***** DATA LISTING
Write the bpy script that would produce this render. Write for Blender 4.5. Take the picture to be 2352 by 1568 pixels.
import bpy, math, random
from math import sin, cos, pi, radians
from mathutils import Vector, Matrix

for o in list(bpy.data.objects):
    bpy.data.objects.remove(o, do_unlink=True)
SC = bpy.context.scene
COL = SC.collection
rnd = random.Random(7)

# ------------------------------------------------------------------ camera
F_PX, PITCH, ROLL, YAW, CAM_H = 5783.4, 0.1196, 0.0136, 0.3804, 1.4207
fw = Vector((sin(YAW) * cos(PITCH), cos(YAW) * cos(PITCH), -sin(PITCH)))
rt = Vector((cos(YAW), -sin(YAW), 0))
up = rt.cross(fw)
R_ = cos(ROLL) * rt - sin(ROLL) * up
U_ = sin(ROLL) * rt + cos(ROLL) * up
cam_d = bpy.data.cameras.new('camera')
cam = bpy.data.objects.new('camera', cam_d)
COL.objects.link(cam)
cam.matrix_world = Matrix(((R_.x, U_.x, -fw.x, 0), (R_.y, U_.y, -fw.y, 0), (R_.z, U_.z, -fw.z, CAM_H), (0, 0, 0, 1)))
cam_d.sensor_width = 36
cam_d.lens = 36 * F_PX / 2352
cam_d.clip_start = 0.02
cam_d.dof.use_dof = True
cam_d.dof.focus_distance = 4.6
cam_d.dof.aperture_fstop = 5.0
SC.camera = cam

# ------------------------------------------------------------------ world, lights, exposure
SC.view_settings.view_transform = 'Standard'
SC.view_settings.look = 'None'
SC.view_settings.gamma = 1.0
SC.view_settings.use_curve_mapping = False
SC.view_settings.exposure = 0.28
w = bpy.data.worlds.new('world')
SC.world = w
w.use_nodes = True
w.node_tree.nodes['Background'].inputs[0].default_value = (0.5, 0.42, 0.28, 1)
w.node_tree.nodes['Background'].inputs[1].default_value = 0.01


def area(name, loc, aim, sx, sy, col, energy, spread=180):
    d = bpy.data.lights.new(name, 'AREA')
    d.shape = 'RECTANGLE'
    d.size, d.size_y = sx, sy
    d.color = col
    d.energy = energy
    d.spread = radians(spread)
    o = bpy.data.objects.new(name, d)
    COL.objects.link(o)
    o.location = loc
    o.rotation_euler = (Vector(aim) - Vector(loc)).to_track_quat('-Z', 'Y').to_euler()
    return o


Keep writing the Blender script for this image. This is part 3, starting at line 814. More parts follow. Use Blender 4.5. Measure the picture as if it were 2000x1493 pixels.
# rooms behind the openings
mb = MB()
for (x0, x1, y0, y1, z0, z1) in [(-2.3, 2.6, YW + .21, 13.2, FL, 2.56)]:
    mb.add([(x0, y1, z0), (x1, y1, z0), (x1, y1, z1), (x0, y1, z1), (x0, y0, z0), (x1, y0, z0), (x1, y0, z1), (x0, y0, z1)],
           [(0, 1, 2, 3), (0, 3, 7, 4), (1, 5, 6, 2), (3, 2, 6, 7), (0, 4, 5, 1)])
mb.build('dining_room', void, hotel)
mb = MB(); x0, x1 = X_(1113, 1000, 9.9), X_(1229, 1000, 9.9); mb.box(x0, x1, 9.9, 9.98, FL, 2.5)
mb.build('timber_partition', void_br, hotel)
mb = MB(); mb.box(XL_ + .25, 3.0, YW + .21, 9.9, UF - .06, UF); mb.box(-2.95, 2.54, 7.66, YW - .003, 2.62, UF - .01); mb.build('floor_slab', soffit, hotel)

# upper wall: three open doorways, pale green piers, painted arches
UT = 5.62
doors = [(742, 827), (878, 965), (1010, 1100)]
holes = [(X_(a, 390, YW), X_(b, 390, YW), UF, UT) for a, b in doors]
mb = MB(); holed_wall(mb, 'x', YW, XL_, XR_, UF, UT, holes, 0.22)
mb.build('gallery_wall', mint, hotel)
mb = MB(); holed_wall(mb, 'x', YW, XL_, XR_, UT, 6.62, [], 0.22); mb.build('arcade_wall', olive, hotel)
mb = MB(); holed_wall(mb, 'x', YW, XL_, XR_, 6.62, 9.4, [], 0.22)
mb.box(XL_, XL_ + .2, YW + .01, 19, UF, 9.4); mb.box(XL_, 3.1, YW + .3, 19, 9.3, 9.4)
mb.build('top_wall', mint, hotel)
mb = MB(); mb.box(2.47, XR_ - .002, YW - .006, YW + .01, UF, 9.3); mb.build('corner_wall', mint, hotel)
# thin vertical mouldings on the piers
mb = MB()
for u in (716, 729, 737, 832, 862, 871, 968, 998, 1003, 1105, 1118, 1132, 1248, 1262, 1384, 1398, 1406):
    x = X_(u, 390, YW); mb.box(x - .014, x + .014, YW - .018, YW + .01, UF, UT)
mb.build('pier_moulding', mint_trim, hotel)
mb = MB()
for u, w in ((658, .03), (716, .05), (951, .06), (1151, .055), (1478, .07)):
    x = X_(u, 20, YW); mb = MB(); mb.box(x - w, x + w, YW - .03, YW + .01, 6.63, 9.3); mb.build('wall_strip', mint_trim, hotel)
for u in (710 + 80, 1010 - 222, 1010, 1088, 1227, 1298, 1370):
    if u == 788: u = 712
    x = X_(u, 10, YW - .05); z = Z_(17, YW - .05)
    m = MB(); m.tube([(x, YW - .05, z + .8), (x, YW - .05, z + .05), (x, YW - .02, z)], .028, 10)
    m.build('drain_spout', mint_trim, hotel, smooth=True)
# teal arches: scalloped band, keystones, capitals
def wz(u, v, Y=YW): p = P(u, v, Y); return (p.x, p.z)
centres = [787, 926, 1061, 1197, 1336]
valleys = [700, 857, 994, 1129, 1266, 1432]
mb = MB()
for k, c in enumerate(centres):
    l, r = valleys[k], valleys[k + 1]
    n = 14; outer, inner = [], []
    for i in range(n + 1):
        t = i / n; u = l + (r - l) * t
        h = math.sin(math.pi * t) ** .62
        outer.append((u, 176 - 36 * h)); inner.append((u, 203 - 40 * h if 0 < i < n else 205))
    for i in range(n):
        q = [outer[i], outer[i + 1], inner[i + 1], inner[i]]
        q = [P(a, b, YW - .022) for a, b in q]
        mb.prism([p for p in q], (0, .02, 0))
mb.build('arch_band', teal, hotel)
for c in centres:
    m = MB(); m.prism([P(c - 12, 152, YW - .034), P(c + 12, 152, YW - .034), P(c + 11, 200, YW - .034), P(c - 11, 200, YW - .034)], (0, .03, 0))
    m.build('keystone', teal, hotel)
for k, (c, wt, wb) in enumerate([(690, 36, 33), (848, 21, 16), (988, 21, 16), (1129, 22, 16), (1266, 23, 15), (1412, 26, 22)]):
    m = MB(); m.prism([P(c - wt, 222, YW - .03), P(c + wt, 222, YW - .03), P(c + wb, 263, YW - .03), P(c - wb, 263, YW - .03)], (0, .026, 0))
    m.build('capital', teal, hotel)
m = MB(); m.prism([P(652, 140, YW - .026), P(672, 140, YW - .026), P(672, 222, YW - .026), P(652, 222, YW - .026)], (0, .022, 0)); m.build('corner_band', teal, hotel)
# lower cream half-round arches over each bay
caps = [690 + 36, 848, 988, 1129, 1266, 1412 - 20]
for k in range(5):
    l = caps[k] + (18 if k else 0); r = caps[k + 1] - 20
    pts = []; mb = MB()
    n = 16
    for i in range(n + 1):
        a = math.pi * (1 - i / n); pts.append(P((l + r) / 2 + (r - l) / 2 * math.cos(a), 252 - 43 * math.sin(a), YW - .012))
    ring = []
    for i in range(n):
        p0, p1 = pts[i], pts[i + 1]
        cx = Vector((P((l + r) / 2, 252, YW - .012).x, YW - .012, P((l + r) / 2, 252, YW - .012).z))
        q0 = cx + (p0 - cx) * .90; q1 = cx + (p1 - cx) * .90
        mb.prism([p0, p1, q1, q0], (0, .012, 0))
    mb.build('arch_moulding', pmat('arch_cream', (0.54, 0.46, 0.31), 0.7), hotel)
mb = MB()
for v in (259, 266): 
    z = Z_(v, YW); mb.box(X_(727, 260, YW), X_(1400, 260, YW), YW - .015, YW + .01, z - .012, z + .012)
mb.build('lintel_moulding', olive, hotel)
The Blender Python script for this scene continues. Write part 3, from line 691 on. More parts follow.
**********
**GIVEN TASK**
Everything from the line containing "Keep writing the" down to the line containing "mb = MB(); mb.box(XL_" should be repeated exactly, with both end lines kept and no other lines added.

**EXPECTED ANSWER**
Keep writing the Blender script for this image. This is part 3, starting at line 814. More parts follow. Use Blender 4.5. Measure the picture as if it were 2000x1493 pixels.
# rooms behind the openings
mb = MB()
for (x0, x1, y0, y1, z0, z1) in [(-2.3, 2.6, YW + .21, 13.2, FL, 2.56)]:
    mb.add([(x0, y1, z0), (x1, y1, z0), (x1, y1, z1), (x0, y1, z1), (x0, y0, z0), (x1, y0, z0), (x1, y0, z1), (x0, y0, z1)],
           [(0, 1, 2, 3), (0, 3, 7, 4), (1, 5, 6, 2), (3, 2, 6, 7), (0, 4, 5, 1)])
mb.build('dining_room', void, hotel)
mb = MB(); x0, x1 = X_(1113, 1000, 9.9), X_(1229, 1000, 9.9); mb.box(x0, x1, 9.9, 9.98, FL, 2.5)
mb.build('timber_partition', void_br, hotel)
mb = MB(); mb.box(XL_ + .25, 3.0, YW + .21, 9.9, UF - .06, UF); mb.box(-2.95, 2.54, 7.66, YW - .003, 2.62, UF - .01); mb.build('floor_slab', soffit, hotel)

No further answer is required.